В валлийском двойнике истории Грааля, мабиноги о Передуре, инициация включала и осуществление кровной мести — мотив, широко распространенный и, в частности, содержащийся в ирландском цикле Финна. Этот мотив всплывает в продолжениях к роману Кретьена, в которых находим инициационные испытания Говена в замке Грааля, его неудачную попытку исправить меч, которым нужно отомстить, и т. д. В той части приключений Говена, которую успел описать Кретьен, к инициационным можно отнести испытание на опасной постели в замке чудес, где его осыпают стрелами, где ему угрожает свирепый лев. После этого испытания Ровен становится властителем замка чудес.
Поразительно похожи на древний обряд инициации испытания, которым Курой подвергает молодых ирландских героев, в частности Кухулина (в английском романе Зеленый рыцарь — Гавейна). Отрубание или мнимое отрубание головы символизирует временную смерть и новое рождение неофита (ср. имитацию проглатывания и выплевывания юноши чудовищем-духом в обрядах у многих этнографически пережиточных групп). Параллельное половое воздержание (испытание целомудрия Гавейна) — также характерный элемент инициации.

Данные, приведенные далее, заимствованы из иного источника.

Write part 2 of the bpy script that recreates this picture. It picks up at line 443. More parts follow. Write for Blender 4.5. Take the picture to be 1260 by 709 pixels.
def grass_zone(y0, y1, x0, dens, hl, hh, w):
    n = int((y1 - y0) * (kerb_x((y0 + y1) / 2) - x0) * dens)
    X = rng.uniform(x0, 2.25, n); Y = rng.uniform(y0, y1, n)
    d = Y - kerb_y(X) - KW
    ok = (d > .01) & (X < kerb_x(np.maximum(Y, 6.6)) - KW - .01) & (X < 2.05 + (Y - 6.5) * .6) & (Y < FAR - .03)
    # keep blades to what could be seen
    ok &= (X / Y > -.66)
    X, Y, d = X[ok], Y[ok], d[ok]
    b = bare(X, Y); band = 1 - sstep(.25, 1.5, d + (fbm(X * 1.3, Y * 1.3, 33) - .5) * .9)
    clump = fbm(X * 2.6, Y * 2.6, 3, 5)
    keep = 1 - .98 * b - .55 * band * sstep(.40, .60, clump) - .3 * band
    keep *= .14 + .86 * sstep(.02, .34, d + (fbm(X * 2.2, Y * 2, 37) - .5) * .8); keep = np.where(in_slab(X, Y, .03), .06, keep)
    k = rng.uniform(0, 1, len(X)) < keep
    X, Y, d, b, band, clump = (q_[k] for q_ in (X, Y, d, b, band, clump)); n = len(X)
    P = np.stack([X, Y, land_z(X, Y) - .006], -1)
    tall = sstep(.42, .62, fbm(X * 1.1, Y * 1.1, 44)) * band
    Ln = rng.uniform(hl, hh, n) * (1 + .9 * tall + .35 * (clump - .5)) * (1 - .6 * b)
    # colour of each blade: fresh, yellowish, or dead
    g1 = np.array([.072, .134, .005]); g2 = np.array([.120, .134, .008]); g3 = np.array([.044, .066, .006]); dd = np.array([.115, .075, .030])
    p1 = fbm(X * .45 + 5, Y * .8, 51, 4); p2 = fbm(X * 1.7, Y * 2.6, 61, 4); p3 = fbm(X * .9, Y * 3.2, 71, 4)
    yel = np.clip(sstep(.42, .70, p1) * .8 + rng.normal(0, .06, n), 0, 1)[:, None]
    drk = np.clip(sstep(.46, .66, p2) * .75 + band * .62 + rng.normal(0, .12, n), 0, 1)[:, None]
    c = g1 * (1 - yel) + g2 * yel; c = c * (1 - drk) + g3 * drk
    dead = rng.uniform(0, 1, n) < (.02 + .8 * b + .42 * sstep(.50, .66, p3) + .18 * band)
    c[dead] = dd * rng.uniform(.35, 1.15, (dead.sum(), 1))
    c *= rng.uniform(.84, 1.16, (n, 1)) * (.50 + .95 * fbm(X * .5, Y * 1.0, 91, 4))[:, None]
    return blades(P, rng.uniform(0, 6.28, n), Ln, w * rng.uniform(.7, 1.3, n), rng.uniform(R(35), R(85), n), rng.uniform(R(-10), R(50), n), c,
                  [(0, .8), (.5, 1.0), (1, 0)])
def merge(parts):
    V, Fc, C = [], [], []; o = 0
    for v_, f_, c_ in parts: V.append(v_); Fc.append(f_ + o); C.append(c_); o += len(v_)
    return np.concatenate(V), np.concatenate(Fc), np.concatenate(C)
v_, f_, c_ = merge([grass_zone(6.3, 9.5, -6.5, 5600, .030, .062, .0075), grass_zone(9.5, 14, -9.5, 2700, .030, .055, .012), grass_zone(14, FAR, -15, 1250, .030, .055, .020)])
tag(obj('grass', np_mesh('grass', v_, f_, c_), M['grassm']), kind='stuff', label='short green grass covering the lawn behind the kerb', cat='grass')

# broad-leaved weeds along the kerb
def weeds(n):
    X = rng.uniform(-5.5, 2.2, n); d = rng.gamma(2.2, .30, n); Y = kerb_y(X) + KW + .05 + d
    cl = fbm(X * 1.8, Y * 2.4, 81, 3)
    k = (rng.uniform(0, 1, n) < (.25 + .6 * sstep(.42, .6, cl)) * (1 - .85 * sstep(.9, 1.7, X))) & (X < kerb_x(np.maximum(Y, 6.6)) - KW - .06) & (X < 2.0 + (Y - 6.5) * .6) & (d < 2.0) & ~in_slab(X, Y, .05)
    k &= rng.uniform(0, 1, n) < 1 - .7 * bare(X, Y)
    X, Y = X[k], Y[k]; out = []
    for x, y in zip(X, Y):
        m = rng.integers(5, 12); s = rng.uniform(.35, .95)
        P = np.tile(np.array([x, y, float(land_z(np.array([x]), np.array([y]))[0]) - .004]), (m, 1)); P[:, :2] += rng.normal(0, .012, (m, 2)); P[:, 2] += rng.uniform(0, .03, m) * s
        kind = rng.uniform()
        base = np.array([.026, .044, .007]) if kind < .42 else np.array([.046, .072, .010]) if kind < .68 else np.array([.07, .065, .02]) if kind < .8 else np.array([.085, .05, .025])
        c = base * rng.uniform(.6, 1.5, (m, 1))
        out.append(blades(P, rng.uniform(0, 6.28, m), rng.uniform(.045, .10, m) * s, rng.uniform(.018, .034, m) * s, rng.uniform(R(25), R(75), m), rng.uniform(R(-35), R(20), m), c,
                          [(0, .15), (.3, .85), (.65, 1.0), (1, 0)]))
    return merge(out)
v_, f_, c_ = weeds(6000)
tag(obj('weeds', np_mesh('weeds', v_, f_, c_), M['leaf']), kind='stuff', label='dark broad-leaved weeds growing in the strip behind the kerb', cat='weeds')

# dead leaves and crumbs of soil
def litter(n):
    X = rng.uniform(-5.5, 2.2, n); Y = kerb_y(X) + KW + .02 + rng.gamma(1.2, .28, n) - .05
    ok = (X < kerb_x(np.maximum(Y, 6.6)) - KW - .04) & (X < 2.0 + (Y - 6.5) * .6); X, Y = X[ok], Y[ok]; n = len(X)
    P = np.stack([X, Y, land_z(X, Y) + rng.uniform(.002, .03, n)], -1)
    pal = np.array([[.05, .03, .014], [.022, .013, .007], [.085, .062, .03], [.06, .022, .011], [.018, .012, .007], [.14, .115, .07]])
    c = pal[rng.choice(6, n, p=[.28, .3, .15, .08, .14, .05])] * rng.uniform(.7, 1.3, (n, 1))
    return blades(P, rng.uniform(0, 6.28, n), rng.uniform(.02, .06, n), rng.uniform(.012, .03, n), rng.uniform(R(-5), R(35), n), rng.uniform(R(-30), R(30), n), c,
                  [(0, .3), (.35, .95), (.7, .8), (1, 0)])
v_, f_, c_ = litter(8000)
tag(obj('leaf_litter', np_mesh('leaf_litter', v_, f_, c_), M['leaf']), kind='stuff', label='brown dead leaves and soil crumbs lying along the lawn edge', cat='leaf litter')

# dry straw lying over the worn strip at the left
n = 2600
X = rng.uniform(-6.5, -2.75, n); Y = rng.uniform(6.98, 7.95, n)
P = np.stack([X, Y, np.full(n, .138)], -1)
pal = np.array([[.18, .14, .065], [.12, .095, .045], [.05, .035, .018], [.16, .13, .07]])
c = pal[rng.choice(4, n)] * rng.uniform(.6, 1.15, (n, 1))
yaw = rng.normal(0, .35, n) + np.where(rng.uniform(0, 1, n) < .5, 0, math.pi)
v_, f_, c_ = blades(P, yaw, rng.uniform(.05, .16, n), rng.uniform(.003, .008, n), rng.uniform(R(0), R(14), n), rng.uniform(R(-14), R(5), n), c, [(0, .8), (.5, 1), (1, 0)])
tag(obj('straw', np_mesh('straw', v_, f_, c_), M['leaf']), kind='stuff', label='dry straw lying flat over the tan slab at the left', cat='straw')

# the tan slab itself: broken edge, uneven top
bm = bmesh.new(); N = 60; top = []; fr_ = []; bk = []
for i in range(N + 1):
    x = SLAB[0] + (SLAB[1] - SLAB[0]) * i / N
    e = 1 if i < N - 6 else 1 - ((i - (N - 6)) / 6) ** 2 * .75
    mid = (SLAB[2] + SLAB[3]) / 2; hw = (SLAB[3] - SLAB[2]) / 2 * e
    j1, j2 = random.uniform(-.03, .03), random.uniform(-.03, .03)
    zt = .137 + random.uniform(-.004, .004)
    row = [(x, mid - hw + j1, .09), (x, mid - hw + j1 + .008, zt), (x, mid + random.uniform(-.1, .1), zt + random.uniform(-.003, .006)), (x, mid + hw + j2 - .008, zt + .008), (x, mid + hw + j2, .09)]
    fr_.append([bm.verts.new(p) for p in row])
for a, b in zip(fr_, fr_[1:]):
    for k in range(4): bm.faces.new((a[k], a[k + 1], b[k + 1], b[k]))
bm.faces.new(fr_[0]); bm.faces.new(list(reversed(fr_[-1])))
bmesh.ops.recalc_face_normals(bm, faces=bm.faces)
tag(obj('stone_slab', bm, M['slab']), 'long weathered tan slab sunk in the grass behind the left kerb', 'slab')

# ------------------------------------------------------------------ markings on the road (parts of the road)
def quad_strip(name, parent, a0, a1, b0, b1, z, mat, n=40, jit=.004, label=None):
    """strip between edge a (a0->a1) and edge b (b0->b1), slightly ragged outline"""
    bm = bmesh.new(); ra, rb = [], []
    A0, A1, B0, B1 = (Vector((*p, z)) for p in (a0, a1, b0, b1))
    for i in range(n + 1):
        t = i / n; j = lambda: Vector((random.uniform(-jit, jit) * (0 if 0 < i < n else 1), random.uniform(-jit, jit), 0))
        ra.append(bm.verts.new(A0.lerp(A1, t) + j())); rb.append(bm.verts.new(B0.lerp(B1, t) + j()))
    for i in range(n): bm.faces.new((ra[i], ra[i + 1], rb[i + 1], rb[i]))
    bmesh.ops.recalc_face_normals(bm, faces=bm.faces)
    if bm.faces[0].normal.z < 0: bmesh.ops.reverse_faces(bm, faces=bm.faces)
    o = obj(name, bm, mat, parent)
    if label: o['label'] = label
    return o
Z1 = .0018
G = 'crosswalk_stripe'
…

Обращение к мотивам, связанным с ритуалом инициации, открывает, нам глубокую генетическую связь рыцарского романа с героической сказкой в плане чисто жанровом. Композиция рыцарского романа строится как серия приключений-испытаний героя, хотя. — и это отмечалось выше — вовсе не сводится к набору приключений, как таковых. Для рыцарского романа, так же как и для героической сказки, характерны странствия в чудесных иных мирах, поиски противников и обидчиков, а также чудесных объектов, часто ради выполнения трудных задач, освобождения и спасения похищенных или плененных красавиц, поединков с соперниками, обидчиками, чудовищами и т. д. Эти странствия, однако, и там и здесь осознаются одновременно и как жизненные странствия, прежде всего как путь возмужания и формирования героя (отсюда значение инициации как ритуальной модели приобретения зрелости), что влечет приобретение славы. Героическое сватовство, т. е. приобретение жены после испытаний, — этот столь характерный мотив сказки также находит себе место в рыцарском романе, например в романах Кретьена де Труа (женитьба Эрека, Клижеса, Ивена, вероятно, и Персеваля, как это описывается в продолжениях и у Вольфрама). В «Рыцаре Телеги» брак заменен мотивом любовного свидания, а в «Тристане и Изольде» — устройством брака для другого (мотив, известный и героической сказке, и эпосу, ср. историю сватовства Зигфрида-Сигурда для Гунтера-Гуннара в германском эпосе) и любовными свиданиями.